Marie-Thérèse et Dominique Urvoy, La mésentente. Dictionnaire des difficultés doctrinales du dialogue islamo-chrétien, Cerf, 352 p., 24 €.
Depuis qu’elle existe, l’Eglise a toujours dialogué avec les non-chrétiens : comment aurait-elle pu autrement leur annoncer l’Evangile ? Le concile Vatican II s’est inscrit dans cette continuité, en apportant toutefois une double nouveauté à cette démarche. Pour tenir compte du contexte actuel, notamment celui de la mondialisation, il a approfondi le sens théologique du dialogue interreligieux et l’a doté d’institutions appropriées. Contrairement à ce qui a été souvent compris par les catholiques, il ne s’agit donc pas d’une rupture avec le passé.
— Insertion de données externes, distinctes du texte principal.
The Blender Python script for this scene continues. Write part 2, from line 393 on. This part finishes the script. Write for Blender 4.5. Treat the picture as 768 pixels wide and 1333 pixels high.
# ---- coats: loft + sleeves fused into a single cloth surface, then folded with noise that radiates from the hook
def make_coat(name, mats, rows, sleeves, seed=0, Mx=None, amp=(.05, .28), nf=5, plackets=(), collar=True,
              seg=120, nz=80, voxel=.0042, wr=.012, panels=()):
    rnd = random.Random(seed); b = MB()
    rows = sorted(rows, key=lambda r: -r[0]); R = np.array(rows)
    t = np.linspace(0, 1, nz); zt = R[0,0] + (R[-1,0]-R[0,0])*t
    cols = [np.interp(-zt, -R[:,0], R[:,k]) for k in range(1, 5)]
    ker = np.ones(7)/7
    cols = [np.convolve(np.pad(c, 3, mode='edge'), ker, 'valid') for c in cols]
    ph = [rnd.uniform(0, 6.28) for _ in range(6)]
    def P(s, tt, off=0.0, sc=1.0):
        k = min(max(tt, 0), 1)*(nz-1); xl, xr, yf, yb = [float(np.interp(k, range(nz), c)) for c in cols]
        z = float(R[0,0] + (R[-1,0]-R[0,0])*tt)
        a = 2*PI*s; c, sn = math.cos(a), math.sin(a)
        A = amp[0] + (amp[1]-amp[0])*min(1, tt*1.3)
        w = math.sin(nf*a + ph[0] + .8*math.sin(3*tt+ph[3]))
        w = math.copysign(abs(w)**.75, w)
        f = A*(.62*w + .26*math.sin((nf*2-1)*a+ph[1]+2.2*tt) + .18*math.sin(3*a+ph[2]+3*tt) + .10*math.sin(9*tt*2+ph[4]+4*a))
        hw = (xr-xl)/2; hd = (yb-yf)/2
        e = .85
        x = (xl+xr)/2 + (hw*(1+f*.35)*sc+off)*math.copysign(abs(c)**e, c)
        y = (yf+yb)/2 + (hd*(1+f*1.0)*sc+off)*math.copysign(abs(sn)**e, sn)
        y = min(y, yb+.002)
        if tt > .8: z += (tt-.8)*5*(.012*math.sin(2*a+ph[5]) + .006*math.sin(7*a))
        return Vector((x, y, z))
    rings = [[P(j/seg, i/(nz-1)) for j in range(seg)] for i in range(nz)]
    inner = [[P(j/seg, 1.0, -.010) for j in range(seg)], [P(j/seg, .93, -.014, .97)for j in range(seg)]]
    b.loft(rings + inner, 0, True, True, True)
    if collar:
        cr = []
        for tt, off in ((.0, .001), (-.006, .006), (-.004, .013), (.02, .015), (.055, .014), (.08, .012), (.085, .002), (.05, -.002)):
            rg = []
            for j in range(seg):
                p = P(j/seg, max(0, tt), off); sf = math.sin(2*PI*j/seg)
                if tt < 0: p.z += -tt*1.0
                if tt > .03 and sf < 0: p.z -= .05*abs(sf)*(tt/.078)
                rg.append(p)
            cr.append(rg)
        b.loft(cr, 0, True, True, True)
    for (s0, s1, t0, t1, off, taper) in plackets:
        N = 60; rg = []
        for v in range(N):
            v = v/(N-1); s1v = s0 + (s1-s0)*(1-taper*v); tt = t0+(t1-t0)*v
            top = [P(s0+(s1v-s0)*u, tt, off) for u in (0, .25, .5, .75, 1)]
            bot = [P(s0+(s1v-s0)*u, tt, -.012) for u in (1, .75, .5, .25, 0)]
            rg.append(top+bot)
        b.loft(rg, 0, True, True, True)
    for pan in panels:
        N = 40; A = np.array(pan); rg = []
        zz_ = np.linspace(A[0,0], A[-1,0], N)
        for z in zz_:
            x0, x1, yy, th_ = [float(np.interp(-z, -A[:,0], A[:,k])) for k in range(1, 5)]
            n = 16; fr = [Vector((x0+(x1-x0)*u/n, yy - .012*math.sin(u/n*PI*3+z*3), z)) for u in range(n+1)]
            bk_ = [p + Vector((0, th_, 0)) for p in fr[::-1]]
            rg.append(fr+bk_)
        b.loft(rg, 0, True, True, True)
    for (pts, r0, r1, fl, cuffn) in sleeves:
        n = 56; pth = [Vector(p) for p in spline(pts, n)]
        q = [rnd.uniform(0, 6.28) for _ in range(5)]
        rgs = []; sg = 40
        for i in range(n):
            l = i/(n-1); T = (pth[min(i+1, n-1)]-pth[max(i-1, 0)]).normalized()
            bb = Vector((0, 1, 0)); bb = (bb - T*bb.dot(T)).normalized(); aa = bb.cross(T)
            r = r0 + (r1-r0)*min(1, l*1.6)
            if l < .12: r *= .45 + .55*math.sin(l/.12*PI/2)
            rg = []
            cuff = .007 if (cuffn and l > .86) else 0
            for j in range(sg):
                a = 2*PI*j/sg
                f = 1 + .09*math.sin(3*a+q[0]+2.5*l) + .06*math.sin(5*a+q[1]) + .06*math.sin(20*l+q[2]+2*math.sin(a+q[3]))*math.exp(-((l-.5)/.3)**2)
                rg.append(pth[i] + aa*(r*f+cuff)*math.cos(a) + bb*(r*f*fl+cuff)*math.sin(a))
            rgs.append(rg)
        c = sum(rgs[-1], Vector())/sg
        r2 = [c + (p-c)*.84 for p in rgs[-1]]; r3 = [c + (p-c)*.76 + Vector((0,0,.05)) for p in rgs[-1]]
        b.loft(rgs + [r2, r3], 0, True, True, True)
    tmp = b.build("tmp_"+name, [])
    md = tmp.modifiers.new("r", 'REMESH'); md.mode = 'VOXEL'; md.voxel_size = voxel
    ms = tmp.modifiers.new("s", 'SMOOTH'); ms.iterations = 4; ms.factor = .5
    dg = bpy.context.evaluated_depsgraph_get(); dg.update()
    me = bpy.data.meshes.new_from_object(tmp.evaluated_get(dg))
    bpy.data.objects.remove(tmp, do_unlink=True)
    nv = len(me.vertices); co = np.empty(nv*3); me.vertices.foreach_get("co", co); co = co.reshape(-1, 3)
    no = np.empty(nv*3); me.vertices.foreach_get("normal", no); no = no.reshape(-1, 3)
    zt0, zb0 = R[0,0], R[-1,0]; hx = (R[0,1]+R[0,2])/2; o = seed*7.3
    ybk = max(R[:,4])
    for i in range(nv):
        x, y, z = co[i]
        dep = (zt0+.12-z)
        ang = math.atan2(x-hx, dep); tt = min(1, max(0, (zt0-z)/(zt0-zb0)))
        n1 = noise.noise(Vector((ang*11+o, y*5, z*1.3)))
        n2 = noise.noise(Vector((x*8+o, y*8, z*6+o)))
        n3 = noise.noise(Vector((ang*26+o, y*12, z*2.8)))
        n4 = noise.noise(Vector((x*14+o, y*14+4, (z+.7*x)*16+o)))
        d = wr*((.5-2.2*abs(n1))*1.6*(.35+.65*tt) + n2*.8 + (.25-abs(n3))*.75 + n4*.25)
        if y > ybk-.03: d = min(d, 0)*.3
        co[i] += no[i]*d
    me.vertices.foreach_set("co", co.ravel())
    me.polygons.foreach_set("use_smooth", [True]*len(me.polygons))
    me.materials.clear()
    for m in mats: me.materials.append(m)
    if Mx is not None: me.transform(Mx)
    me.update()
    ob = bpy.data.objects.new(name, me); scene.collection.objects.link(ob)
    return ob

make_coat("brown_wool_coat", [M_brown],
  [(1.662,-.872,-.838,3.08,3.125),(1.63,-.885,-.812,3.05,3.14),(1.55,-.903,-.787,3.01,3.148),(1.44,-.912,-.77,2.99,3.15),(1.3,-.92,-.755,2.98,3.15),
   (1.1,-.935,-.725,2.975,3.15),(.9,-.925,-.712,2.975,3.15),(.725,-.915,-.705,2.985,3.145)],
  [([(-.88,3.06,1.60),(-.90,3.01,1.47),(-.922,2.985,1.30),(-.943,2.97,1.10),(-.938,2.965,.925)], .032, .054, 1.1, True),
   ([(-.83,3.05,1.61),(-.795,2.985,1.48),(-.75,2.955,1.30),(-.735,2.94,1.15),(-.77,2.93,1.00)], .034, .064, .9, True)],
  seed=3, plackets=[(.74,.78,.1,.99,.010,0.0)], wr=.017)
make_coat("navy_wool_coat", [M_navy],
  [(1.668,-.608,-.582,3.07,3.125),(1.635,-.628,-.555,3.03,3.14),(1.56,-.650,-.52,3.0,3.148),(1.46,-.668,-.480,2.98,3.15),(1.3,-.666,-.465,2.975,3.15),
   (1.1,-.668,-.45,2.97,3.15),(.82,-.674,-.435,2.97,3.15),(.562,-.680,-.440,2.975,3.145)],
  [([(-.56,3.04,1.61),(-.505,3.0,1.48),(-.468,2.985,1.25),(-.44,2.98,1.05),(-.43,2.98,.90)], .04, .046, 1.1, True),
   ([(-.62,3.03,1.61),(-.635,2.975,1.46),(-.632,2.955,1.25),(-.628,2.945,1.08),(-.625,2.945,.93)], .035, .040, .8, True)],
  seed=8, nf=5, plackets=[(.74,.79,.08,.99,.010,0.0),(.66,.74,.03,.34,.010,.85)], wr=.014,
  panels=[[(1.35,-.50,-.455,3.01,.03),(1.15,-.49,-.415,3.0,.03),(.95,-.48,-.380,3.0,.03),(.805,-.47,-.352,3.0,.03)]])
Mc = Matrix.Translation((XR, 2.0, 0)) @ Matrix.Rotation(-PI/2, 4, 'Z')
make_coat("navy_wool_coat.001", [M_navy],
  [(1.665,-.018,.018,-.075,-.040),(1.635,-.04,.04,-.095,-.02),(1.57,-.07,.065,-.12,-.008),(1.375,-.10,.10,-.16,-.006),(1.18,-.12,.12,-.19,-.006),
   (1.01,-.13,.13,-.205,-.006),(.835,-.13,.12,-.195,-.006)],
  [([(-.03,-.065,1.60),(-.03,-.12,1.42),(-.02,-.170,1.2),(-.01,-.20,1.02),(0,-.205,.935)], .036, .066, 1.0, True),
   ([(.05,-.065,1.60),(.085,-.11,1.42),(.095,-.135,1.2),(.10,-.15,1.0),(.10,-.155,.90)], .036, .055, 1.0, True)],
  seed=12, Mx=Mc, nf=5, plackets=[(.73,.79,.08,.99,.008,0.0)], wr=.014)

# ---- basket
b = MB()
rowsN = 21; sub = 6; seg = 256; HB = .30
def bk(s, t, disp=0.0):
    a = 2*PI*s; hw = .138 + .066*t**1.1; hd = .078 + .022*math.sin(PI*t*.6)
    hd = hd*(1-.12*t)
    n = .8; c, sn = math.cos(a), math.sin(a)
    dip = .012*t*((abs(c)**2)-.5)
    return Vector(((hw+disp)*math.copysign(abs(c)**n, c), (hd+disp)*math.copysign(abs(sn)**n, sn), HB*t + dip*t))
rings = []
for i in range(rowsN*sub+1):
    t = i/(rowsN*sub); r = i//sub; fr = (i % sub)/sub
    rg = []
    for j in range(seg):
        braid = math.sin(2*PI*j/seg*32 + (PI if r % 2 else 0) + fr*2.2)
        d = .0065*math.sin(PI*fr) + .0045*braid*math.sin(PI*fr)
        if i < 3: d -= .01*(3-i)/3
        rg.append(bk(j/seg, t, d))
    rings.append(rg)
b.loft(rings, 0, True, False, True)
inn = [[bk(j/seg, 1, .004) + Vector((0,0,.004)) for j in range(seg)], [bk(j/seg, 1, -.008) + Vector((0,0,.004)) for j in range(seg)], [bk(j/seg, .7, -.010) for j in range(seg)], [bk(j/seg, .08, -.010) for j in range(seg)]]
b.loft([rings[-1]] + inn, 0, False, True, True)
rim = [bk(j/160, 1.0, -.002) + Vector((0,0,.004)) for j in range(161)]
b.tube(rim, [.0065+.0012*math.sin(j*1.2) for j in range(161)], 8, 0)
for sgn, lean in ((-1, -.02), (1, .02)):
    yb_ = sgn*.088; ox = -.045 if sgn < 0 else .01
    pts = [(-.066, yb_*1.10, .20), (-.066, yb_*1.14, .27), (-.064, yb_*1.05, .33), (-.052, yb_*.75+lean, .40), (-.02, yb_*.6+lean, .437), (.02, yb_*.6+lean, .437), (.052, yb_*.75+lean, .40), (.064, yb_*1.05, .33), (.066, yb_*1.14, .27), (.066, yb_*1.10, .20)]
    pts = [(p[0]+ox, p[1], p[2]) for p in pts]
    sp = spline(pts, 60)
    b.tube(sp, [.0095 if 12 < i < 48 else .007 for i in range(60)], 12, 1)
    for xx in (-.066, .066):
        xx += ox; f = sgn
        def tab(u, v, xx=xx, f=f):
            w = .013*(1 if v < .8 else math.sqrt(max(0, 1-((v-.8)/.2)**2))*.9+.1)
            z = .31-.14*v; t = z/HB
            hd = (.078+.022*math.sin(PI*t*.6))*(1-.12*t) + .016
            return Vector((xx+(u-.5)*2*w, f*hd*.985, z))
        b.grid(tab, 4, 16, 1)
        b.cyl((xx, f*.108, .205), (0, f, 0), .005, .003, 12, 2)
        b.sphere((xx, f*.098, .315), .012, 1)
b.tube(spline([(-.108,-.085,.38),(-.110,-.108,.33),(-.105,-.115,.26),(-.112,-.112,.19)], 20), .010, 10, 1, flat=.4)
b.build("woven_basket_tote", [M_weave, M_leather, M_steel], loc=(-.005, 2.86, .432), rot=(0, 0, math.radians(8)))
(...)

Il faut bien admettre cependant que le dialogue avec les musulmans comporte des difficultés spécifiques que les Pères conciliaires n’avaient sans doute pas envisagées. Ces problèmes résultent des convergences apparentes, au moins dans les mots et les noms de personnages, qui peuvent donner à croire aux chrétiens que l’islam s’apparente à leur religion. Cela entraîne des confusions et des ambiguïtés, aggravées, du côté chrétien, par le pacifisme, l’affectivité et l’indifférentisme religieux qui caractérisent notre époque. Les chrétiens sont, en outre, confrontés à certains obstacles du côté de leurs interlocuteurs musulmans : manque de représentativité, aptitude à pratiquer l’esquive sur les questions dérangeantes, méfiance envers la gratuité chrétienne.
Alors que le dialogue islamo-chrétien est devenu une sorte de système privé de sa finalité (notamment l’évangélisation et le salut des musulmans), les auteurs de cet ouvrage, islamologues reconnus, proposent une relecture de cinquante thèmes abordés dans les rencontres entre membres des deux religions. Ils ont choisi les plus essentiels, ceux qui touchent au cœur de la foi, des textes sacrés, de l’homme et de l’organisation sociale, dépouillant pour cela une grande quantité de livres, de revues, de comptes-rendus de réunions.
Ce dictionnaire se présente comme un outil très sérieux au service de la clarté. A ce titre, il mérite une réelle attention.